Information provided.
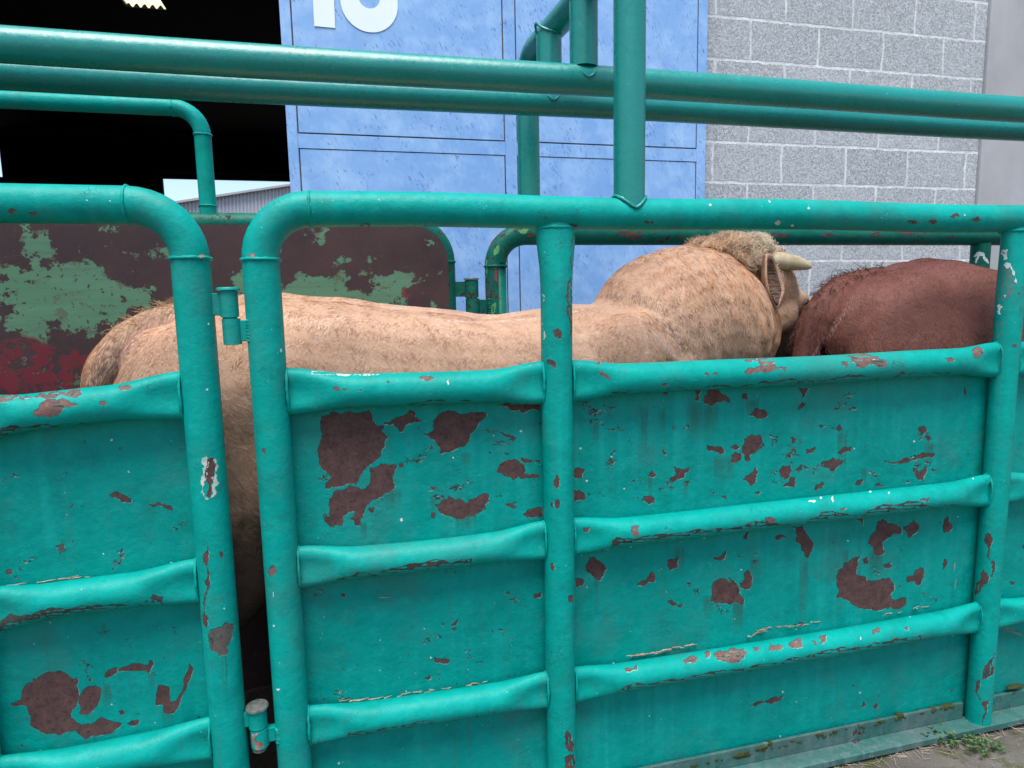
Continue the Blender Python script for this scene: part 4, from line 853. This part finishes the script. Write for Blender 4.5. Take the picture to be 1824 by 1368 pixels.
#%%D1
#%%B0
# ------------------------------------------------------------------ the two bulls
def lin(P, s): return np.array([noise.noise(Vector((p[0] * s, p[1] * s, p[2] * s * .45))) for p in P])
def torso(mb, rings, Y, n=36):
    vs, fs = [], []
    for (x, zt_, zb_, hw, ex) in rings:
        for j in range(n):
            a = 2 * math.pi * j / n; ca, sa = math.cos(a), math.sin(a)
            e = ex if sa > 0 else .9
            vs.append(Vector((x, Y + hw * math.copysign(abs(ca) ** e, ca), (zt_ + zb_) / 2 + (zt_ - zb_) / 2 * math.copysign(abs(sa) ** e, sa))))
    k = len(rings)
    for i in range(k - 1):
        for j in range(n): fs.append((i * n + j, (i + 1) * n + j, (i + 1) * n + (j + 1) % n, i * n + (j + 1) % n))
    fs.append(tuple(range(n))); fs.append(tuple((k - 1) * n + j for j in reversed(range(n))))
    mb.add(vs, fs)
def ball(mb, c, r, rot=None):
    ico = bmesh.new(); bmesh.ops.create_icosphere(ico, subdivisions=4, radius=1)
    R = rot or Matrix.Identity(3)
    vs = [Vector(c) + R @ Vector((v.co.x * r[0], v.co.y * r[1], v.co.z * r[2])) for v in ico.verts]
    mb.add(vs, [[v.index for v in f.verts] for f in ico.faces]); ico.free()
def cat(path, k=6):
    """smooth path and radii through control rows (x, y, z, r1, r2)"""
    P = [np.array(p, float) for p in path]; P = [2 * P[0] - P[1]] + P + [2 * P[-1] - P[-2]]; out = []
    for i in range(1, len(P) - 2):
        for j in range(k):
            t = j / k; a, b, c, d = P[i - 1:i + 3]
            out.append(.5 * (2 * b + (c - a) * t + (2 * a - 5 * b + 4 * c - d) * t * t + (3 * b - a - 3 * c + d) * t ** 3))
    out.append(P[-2]); return out
def limb(mb, rows, up=(1, 0, 0), n=20):
    q = cat(rows); mb.tube([p[:3] for p in q], [p[3] for p in q], [p[4] for p in q], up=up, n=n)
def fuse(mb, name, m, parent, voxel=.009, post=None):
    me = bpy.data.meshes.new(name); me.from_pydata(mb.v, [], mb.f)
    bm = bmesh.new(); bm.from_mesh(me); bmesh.ops.recalc_face_normals(bm, faces=bm.faces[:]); bm.to_mesh(me); bm.free()
    o = bpy.data.objects.new(name, me); C.objects.link(o)
    r = o.modifiers.new('r', 'REMESH'); r.mode = 'VOXEL'; r.voxel_size = voxel
    s_ = o.modifiers.new('s', 'SMOOTH'); s_.factor = .5; s_.iterations = 16
    dg = bpy.context.evaluated_depsgraph_get(); new = bpy.data.meshes.new_from_object(o.evaluated_get(dg))
    bpy.data.objects.remove(o); bpy.data.meshes.remove(me)
    k = len(new.vertices); co = np.empty(k * 3, np.float32); new.vertices.foreach_get('co', co); co = co.reshape(-1, 3)
    nr = np.empty(k * 3, np.float32); new.vertices.foreach_get('normal', nr); nr = nr.reshape(-1, 3)
    if post: co = post(co, nr)
    co = co - np.array(parent['_org'], np.float32)
    new.vertices.foreach_set('co', co.ravel()); new.update(); new.name = name
    new.materials.clear(); new.materials.append(m)
    new.polygons.foreach_set('use_smooth', [True] * len(new.polygons))
    b = bpy.data.objects.new(name, new); C.objects.link(b); b.parent = parent; b['_org'] = parent['_org']; return b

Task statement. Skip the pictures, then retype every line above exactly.

Full solution.
Continue the Blender Python script for this scene: part 4, from line 853. This part finishes the script. Write for Blender 4.5. Take the picture to be 1824 by 1368 pixels.
#%%D1
#%%B0
# ------------------------------------------------------------------ the two bulls
def lin(P, s): return np.array([noise.noise(Vector((p[0] * s, p[1] * s, p[2] * s * .45))) for p in P])
def torso(mb, rings, Y, n=36):
    vs, fs = [], []
    for (x, zt_, zb_, hw, ex) in rings:
        for j in range(n):
            a = 2 * math.pi * j / n; ca, sa = math.cos(a), math.sin(a)
            e = ex if sa > 0 else .9
            vs.append(Vector((x, Y + hw * math.copysign(abs(ca) ** e, ca), (zt_ + zb_) / 2 + (zt_ - zb_) / 2 * math.copysign(abs(sa) ** e, sa))))
    k = len(rings)
    for i in range(k - 1):
        for j in range(n): fs.append((i * n + j, (i + 1) * n + j, (i + 1) * n + (j + 1) % n, i * n + (j + 1) % n))
    fs.append(tuple(range(n))); fs.append(tuple((k - 1) * n + j for j in reversed(range(n))))
    mb.add(vs, fs)
def ball(mb, c, r, rot=None):
    ico = bmesh.new(); bmesh.ops.create_icosphere(ico, subdivisions=4, radius=1)
    R = rot or Matrix.Identity(3)
    vs = [Vector(c) + R @ Vector((v.co.x * r[0], v.co.y * r[1], v.co.z * r[2])) for v in ico.verts]
    mb.add(vs, [[v.index for v in f.verts] for f in ico.faces]); ico.free()
def cat(path, k=6):
    """smooth path and radii through control rows (x, y, z, r1, r2)"""
    P = [np.array(p, float) for p in path]; P = [2 * P[0] - P[1]] + P + [2 * P[-1] - P[-2]]; out = []
    for i in range(1, len(P) - 2):
        for j in range(k):
            t = j / k; a, b, c, d = P[i - 1:i + 3]
            out.append(.5 * (2 * b + (c - a) * t + (2 * a - 5 * b + 4 * c - d) * t * t + (3 * b - a - 3 * c + d) * t ** 3))
    out.append(P[-2]); return out
def limb(mb, rows, up=(1, 0, 0), n=20):
    q = cat(rows); mb.tube([p[:3] for p in q], [p[3] for p in q], [p[4] for p in q], up=up, n=n)
def fuse(mb, name, m, parent, voxel=.009, post=None):
    me = bpy.data.meshes.new(name); me.from_pydata(mb.v, [], mb.f)
    bm = bmesh.new(); bm.from_mesh(me); bmesh.ops.recalc_face_normals(bm, faces=bm.faces[:]); bm.to_mesh(me); bm.free()
    o = bpy.data.objects.new(name, me); C.objects.link(o)
    r = o.modifiers.new('r', 'REMESH'); r.mode = 'VOXEL'; r.voxel_size = voxel
    s_ = o.modifiers.new('s', 'SMOOTH'); s_.factor = .5; s_.iterations = 16
    dg = bpy.context.evaluated_depsgraph_get(); new = bpy.data.meshes.new_from_object(o.evaluated_get(dg))
    bpy.data.objects.remove(o); bpy.data.meshes.remove(me)
    k = len(new.vertices); co = np.empty(k * 3, np.float32); new.vertices.foreach_get('co', co); co = co.reshape(-1, 3)
    nr = np.empty(k * 3, np.float32); new.vertices.foreach_get('normal', nr); nr = nr.reshape(-1, 3)
    if post: co = post(co, nr)
    co = co - np.array(parent['_org'], np.float32)
    new.vertices.foreach_set('co', co.ravel()); new.update(); new.name = name
    new.materials.clear(); new.materials.append(m)
    new.polygons.foreach_set('use_smooth', [True] * len(new.polygons))
    b = bpy.data.objects.new(name, new); C.objects.link(b); b.parent = parent; b['_org'] = parent['_org']; return b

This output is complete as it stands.